I want someone to ask me how I am or ask me how I’m doing but when they do I smile and softly say “I’m ok” while my inside voice screams “what the dumbfuck kind of a question is that? My mom’s dead! How do you think I’m doing?”

I want to see a psychic or clairvoyant to know my mom is safe and sound and has reached her new home but I also don’t want to hear her ‘from the other side’ because that means she is gone. That she’s really gone and she’s not coming back. 

I want to go through her things, to smell her, to feel her, to maybe hear her but I don’t want to do any of that. I would never go through my mom’s things of she were alive, so to be doing it now, it means once again she’s really gone. 

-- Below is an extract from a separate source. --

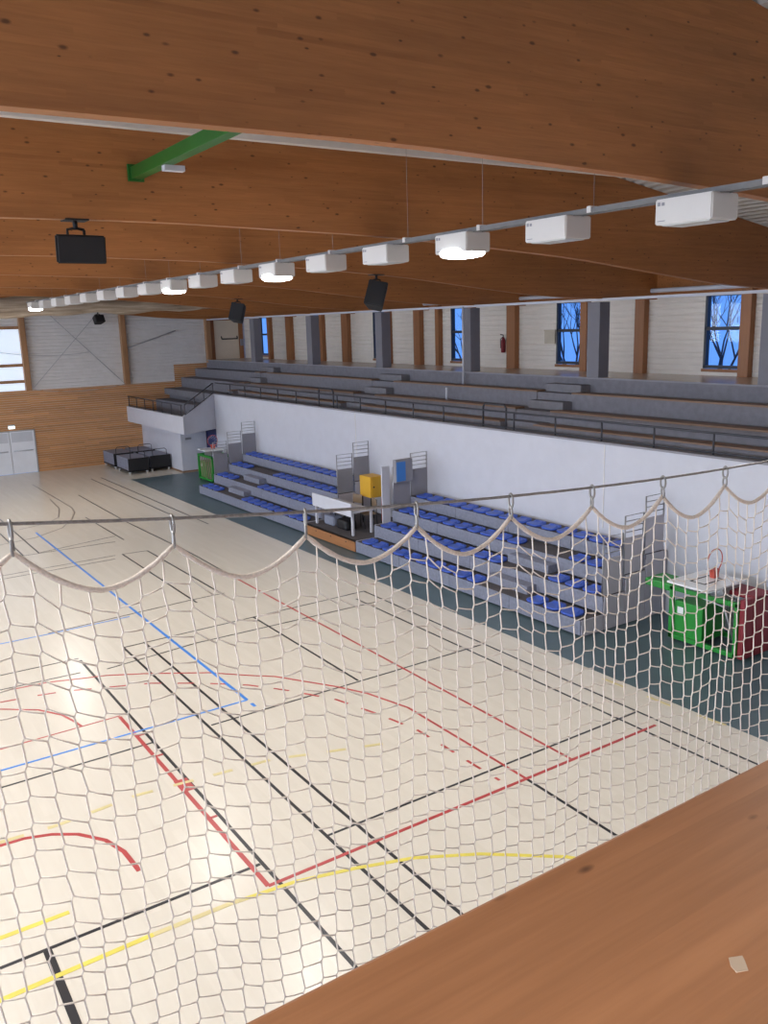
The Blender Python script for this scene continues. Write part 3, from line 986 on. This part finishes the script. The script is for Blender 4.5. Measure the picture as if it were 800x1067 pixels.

I’m trying to remember every conversation but my mind isn’t being fair. It’s reminding me of the little arguments we had, the silly disagreements. My mind’s giving me a list of the 101 things I should have said, or done. 

My mom loved me. I know that. I know that because I am a mother and I would die for my children. And I know she knows how much I loved her. But I wonder if she’s thinking I could have done more. I’m wondering if she’s made a mental note of all the times I said I’d pop by and didn’t. Of the times I could have met her for a coffee and a piece of cake. And I didn’t. 

I want to see people and I don’t. I want to slip under my blankets and sleep but I can’t. I wake up feeling ok, for maybe a second and then I remember my mom’s dead. And she’s been dead for 10 days and about three hours. I appreciate the kind words and the messages. So very much. But the ones that mention how proud my mom was of me, those kill me. Because I actually never did very much to make her proud. As much as my world has ended, life carries on and I’m trying to get my head around people saying ‘ok let’s chat in a day or two when you feel better!’ FEEL BETTER? IN A DAY OR TWO? I don’t have diarrhea for fuck’s sake. I have a dead mom. 

We white folk don’t know to deal with death. We don’t know to mourn or celebrate a life. When a person dies we suddenly stop mentioning their name. We avoid any conversations that might include the dead person. And every time we do that we let that person die over and over again. We don’t know what to do or say to the loved ones left behind and so we say nothing. We don’t call. We don’t visit. We ‘give them their space’

I miss my mom. If you want to know how I am send me a message, asking ‘how are you doing today? This minute? Right now?” Ask me if I want to meet up for a cup of coffee. Worst thing I can do is say yes! Don’t whisper my mom’s name. Speak it as you would if she were here with us, in the same room, because she is.